PROBLEM. Repeat everything from the first line of the listing below through the line that contains "RectAreaLightUniformsLib.init();", exactly. Leave out pictures.

INFORMATION SUPPLIED.
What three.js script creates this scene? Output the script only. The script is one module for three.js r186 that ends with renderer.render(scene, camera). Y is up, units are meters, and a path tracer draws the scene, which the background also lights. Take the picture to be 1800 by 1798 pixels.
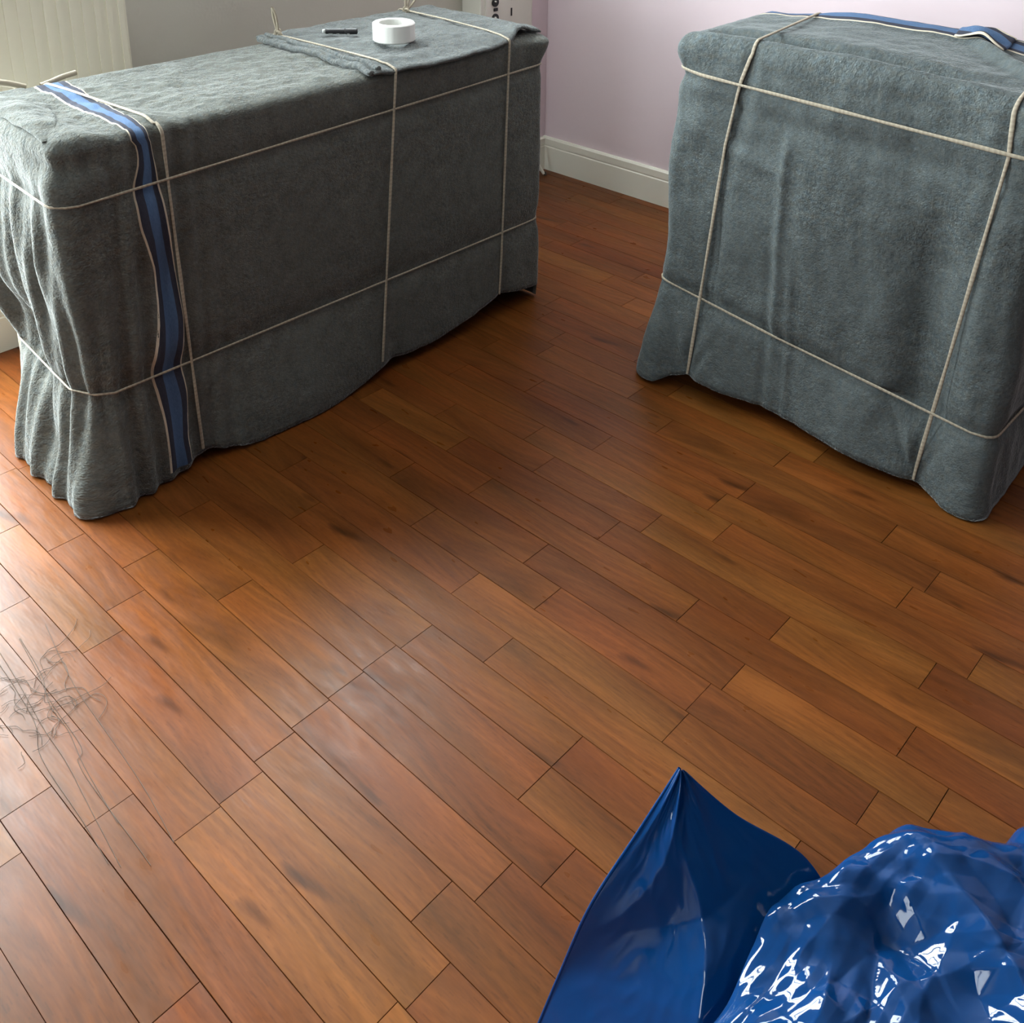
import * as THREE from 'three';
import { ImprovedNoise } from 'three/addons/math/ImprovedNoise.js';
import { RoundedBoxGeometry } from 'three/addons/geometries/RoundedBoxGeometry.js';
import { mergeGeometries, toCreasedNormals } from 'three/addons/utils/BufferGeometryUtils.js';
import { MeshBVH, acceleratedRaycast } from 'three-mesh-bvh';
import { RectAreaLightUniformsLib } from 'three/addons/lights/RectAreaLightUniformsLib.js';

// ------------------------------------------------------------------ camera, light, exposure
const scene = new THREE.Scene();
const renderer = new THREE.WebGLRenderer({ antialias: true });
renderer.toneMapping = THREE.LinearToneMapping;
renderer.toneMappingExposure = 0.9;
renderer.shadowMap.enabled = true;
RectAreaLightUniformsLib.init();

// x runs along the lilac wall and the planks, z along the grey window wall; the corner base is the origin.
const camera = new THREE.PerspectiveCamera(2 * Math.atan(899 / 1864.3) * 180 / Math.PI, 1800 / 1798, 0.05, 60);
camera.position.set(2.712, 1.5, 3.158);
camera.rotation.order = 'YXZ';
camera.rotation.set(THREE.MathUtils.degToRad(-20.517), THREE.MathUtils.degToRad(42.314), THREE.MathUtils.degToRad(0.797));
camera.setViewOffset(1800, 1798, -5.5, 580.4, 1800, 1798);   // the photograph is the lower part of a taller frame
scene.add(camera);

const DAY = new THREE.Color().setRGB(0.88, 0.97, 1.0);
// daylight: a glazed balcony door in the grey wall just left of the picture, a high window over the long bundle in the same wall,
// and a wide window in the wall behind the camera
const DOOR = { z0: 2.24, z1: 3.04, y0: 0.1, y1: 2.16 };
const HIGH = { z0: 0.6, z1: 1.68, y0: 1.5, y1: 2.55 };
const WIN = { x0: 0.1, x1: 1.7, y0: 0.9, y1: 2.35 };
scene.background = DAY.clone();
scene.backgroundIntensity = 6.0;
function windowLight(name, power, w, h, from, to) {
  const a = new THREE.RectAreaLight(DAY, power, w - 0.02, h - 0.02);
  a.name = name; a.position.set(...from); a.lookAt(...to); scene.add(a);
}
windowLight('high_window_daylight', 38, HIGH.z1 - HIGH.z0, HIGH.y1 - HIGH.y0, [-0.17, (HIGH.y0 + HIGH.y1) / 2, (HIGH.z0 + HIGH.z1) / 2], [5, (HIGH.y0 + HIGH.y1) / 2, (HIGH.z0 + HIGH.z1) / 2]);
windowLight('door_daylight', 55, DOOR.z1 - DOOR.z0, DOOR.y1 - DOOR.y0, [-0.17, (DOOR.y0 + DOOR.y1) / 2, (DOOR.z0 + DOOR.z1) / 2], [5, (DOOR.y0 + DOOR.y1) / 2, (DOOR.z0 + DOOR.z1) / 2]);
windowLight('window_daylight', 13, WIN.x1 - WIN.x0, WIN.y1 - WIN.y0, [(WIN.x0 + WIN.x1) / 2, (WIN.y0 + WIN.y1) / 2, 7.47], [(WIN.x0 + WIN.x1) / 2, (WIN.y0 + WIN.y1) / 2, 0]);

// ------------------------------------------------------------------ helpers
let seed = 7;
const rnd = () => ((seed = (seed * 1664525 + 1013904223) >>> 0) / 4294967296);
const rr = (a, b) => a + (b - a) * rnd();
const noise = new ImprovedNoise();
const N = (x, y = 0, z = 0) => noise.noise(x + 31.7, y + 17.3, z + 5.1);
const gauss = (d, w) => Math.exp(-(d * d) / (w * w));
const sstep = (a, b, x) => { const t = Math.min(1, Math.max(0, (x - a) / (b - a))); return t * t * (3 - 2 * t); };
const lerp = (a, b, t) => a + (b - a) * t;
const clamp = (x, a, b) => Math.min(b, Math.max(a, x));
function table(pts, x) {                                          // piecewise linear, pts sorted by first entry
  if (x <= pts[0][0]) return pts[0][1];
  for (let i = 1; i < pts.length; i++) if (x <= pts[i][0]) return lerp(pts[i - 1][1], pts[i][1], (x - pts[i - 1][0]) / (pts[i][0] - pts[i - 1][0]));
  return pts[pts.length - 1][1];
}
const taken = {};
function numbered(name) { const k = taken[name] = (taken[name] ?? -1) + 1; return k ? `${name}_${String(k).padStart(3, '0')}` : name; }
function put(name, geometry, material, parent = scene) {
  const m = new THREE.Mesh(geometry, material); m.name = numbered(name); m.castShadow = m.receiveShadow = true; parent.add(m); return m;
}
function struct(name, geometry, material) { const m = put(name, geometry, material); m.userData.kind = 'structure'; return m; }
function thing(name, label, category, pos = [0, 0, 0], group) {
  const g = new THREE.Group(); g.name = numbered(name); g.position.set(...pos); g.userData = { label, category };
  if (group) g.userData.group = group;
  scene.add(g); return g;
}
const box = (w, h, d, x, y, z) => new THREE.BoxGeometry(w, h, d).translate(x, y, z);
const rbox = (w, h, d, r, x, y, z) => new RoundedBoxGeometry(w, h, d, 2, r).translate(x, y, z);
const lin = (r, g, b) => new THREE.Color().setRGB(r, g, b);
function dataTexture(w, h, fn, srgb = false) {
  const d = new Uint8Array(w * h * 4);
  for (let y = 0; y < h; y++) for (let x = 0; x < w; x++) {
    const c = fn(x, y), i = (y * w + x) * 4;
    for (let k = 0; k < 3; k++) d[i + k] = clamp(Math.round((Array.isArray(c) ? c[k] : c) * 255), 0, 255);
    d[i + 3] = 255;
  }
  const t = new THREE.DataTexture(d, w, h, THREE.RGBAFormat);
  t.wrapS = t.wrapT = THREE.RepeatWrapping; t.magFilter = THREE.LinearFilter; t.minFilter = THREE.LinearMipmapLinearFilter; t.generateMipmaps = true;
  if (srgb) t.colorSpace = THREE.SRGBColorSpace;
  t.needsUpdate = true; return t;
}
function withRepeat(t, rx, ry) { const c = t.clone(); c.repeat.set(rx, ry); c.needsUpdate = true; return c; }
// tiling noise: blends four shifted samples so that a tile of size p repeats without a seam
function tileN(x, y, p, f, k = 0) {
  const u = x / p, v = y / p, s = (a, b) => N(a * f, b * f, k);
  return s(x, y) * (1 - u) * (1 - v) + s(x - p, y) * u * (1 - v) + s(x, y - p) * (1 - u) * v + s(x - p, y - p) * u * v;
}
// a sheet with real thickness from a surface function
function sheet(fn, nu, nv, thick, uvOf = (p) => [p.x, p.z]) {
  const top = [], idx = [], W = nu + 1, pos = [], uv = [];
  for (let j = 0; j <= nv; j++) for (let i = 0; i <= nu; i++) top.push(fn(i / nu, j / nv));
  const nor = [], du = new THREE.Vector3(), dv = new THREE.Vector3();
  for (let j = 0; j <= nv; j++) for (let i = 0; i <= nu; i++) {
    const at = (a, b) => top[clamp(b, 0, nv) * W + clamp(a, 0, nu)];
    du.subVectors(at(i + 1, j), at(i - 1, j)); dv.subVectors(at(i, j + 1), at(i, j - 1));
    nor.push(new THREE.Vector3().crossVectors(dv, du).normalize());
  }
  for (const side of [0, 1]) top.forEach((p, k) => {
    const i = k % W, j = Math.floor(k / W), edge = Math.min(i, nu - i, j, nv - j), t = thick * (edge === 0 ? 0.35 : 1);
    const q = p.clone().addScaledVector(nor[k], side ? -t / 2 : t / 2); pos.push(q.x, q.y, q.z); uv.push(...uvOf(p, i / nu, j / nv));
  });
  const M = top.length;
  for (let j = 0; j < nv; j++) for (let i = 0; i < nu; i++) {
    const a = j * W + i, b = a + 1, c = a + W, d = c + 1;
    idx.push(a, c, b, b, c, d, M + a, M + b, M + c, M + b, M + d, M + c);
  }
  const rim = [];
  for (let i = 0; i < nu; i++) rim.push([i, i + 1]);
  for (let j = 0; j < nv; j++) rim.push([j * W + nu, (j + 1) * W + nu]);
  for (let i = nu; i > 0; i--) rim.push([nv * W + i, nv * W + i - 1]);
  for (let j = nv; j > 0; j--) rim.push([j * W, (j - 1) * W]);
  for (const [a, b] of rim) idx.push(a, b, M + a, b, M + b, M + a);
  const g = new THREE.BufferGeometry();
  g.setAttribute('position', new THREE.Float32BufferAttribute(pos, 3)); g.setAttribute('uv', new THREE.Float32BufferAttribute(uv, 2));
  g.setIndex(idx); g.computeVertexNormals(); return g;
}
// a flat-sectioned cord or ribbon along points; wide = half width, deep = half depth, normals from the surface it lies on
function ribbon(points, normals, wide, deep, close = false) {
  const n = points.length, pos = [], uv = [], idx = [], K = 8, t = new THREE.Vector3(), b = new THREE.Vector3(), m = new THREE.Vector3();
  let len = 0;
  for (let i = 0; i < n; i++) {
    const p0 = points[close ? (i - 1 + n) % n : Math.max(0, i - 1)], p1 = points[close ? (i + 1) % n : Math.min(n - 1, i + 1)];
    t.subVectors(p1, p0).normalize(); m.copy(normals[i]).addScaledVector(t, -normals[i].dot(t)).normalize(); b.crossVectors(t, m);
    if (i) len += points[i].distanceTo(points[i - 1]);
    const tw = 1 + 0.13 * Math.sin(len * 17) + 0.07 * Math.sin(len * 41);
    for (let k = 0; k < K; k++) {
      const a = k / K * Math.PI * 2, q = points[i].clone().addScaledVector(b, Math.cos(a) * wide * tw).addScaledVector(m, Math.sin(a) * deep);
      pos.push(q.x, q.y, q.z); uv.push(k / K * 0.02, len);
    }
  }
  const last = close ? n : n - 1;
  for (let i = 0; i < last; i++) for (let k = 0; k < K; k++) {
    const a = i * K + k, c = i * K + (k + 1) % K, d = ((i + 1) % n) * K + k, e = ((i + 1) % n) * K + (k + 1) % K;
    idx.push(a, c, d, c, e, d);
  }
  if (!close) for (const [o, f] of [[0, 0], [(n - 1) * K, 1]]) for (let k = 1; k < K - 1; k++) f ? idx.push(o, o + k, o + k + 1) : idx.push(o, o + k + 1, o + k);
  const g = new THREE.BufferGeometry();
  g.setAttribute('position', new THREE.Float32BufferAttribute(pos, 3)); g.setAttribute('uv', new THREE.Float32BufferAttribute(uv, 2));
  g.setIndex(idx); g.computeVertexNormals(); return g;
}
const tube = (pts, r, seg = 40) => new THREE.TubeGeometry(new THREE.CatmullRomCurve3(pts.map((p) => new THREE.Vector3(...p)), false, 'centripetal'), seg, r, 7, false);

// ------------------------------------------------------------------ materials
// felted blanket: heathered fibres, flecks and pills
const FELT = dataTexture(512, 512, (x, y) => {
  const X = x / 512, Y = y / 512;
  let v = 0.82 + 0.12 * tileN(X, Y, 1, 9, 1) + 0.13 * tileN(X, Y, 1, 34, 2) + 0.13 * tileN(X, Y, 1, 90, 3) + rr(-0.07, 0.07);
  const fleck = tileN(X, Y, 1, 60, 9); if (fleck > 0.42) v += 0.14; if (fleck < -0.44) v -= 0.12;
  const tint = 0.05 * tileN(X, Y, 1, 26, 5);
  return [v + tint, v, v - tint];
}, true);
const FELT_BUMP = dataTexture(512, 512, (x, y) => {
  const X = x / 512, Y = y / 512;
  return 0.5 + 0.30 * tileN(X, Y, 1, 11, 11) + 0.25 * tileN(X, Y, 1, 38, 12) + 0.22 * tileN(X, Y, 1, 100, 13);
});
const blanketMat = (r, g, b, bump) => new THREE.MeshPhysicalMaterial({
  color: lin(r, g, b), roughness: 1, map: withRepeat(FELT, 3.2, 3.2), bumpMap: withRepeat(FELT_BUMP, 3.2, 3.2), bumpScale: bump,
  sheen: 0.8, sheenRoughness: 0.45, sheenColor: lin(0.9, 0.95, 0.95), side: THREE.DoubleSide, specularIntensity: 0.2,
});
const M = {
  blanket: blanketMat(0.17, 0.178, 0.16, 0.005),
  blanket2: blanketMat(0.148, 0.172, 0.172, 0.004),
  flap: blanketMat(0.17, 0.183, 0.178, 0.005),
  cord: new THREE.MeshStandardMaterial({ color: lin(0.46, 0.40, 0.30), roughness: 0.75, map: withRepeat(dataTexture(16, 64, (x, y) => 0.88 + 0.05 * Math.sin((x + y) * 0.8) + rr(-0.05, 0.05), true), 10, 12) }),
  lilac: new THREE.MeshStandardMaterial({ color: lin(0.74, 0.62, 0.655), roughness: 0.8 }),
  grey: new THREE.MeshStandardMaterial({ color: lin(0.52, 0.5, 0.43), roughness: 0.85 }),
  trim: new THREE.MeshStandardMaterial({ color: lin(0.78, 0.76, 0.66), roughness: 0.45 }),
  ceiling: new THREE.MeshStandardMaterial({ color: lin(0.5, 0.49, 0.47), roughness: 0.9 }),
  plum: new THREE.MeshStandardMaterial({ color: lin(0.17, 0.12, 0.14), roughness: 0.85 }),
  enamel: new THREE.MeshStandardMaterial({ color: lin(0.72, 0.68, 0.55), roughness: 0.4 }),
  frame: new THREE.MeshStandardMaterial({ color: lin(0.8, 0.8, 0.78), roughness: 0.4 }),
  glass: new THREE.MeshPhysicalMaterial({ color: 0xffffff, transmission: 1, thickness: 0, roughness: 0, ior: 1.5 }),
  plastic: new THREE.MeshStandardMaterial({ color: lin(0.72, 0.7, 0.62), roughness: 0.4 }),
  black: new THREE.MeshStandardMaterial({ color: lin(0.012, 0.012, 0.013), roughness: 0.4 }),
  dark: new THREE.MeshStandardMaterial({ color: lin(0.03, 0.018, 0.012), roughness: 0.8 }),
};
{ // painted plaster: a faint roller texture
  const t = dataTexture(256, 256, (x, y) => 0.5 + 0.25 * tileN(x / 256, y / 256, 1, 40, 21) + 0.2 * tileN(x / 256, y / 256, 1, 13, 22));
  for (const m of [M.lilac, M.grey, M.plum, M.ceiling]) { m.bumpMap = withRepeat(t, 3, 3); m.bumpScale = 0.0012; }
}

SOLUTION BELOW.
What three.js script creates this scene? Output the script only. The script is one module for three.js r186 that ends with renderer.render(scene, camera). Y is up, units are meters, and a path tracer draws the scene, which the background also lights. Take the picture to be 1800 by 1798 pixels.
import * as THREE from 'three';
import { ImprovedNoise } from 'three/addons/math/ImprovedNoise.js';
import { RoundedBoxGeometry } from 'three/addons/geometries/RoundedBoxGeometry.js';
import { mergeGeometries, toCreasedNormals } from 'three/addons/utils/BufferGeometryUtils.js';
import { MeshBVH, acceleratedRaycast } from 'three-mesh-bvh';
import { RectAreaLightUniformsLib } from 'three/addons/lights/RectAreaLightUniformsLib.js';

// ------------------------------------------------------------------ camera, light, exposure
const scene = new THREE.Scene();
const renderer = new THREE.WebGLRenderer({ antialias: true });
renderer.toneMapping = THREE.LinearToneMapping;
renderer.toneMappingExposure = 0.9;
renderer.shadowMap.enabled = true;
RectAreaLightUniformsLib.init();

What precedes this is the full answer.